For the people of Midway, the post office is more than what its name implies; it’s a benchmark of the community.

“For a place to be a town for me, it has to have a church, a bank, and a post office,” regional postal official Tom Adkins told Midway postal customers Thursday night at a meeting on the future of their office. “I’ve seen post offices close and I don’t like doing it. Believe me when I say there isn’t even a whisper to close this office.”

Despite his repeated assurances, Adkins was grilled by citizens about the fate of the office. He confirmed that it will undergo several changes March 26 as part of a nationwide plan by the U.S. Postal Service to save $2 billion over the next decade by shrinking or eliminating 20,000 post offices. Here's a video report from Summer Hall:

The changes in Midway will downsize the post office from a class 16 station to a level 15, which includes a slight reduction in the postmaster’s salary, transfer of two mail carriers to the Versailles office and reassignment of one of the two mail clerks.

Over the two-hour meeting, dozens of townspeople were given hope that their beloved post office wasn’t going anywhere any time soon. A few, however, were already anticipating the changes to be the beginning of the end.

“There is no doubt in my mind that this is the first step to closure of our branch,” Dave Johnson said. “I mean, look around the country. There are places closing left and right. Soon this switch from a level 16 to 15 will finally end up with us turning around and the office being gone.”

Adkins, however, repeatedly said there are no plans to close the office, at one point saying, “We are not looking at closing the Midway Post Office. Not gonna do it.” But he deflected questions about who above him, or after him, could make that decision.

He said the changes would benefit of the community by making the branch more efficient, protecting it from further cuts that could lead to its closure.

Adkins was straightforward in saying that the post office, though it serves a growing community, doesn’t make money – though its mail volume has declined less than the average for post offices in the Lexington area.

“Right now, this is simply not a profitable branch, and it hasn’t been any time recently,” said Adkins, who supervises small-town post offices in the Lexington area. “This is not a first step to closing it. To me and anybody who’s been working on this project, it’s the first step in saving it.”

He said the biggest savings will be in “the clerks’ salary and benefits packages, which can be absorbed in the Versailles hub. I can easily see roughly a million dollars being saved by this branch alone in the next few years.”

Besides the benefits he feels it will bring to Midway, Adkins also mentioned that the downsizing will help the USPS deal with competitors such as UPS and Federal Express.
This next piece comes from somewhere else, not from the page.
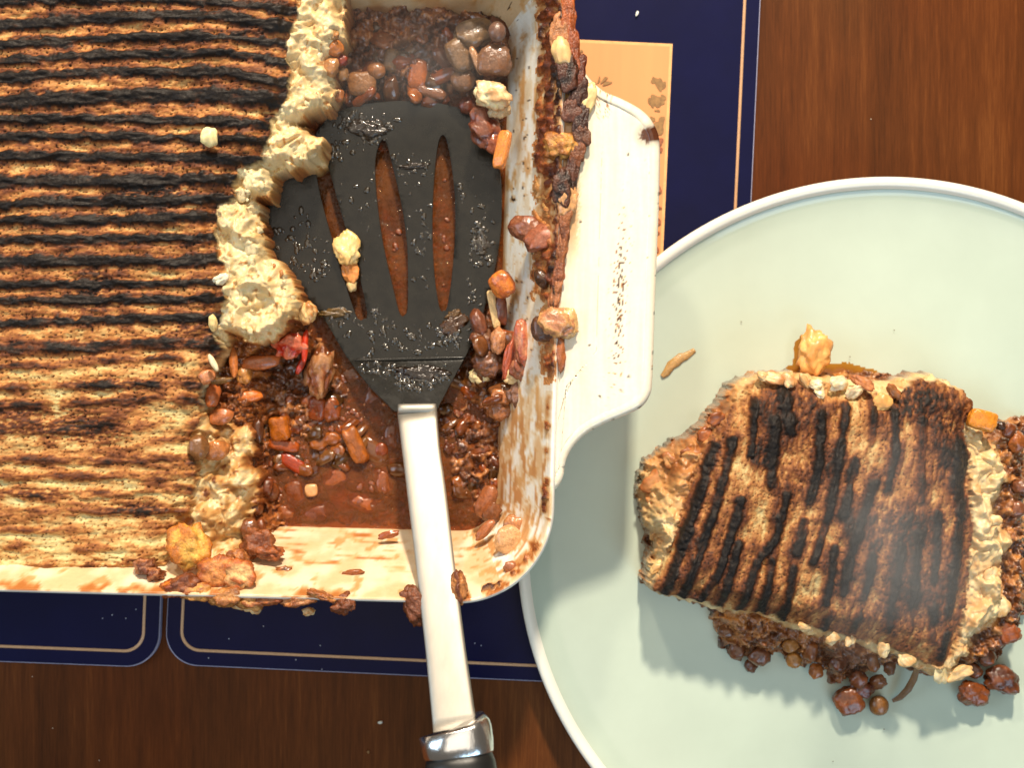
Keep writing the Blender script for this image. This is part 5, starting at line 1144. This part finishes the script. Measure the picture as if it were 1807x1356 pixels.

Midway Mayor Tom Bozarth, however, was skeptical that the changes would actually save money in the long run.

“I just can’t see how this isn’t a profitable branch,” he said. “We use our office more than most communities. I want to see expenses versus the profit in black and white; show us the savings.”

Though Adkins was reluctant to release information that might reveal individuals’ compensation, he did promise to give Bozarth details of the savings plan, and revenue and expense data for the post office.

People at the meeting made it clear the post office is the most visited building in Midway, with the possible exception of the grocery, and is much more than a place to buy stamps and pick up mail. It is a place to socialize with neighbors and stay informed about them, their families and community happenings, giving it great importance.

“It’s like a rite of passage for our kids to turn that key in our own mail box,” Midway resident Shirley Wilson said. “To me, it’s the most important building in town.”

Most residents of Midway don’t have home mail delivery and instead pick up their mail at their family box at the office, which is a free service if the box is small. Some residents complained that they have paid for a larger box for years without knowing that a small one is free.

Certified mail and packages will still be held at the Midway post office, meaning Midway postal customers wouldn’t need to travel to the Versailles office.

In Kentucky, 16 post offices have already been shut down in the retooling by the USPS, but Adkins said those offices and service areas were different from Midway’s.

“The offices we have been closing are generally extremely close to other post offices or stations that are only two- or four-hour offices,” Adkins said. “I remember one such instance where there were three offices in less than of a mile from each other. It’s just a matter of cutting unnecessary spending.”

Adkins said one way to help guarantee the future of the post office is to use it. Residents suggested that the office should not close for lunch, and Adkins said he would look into that.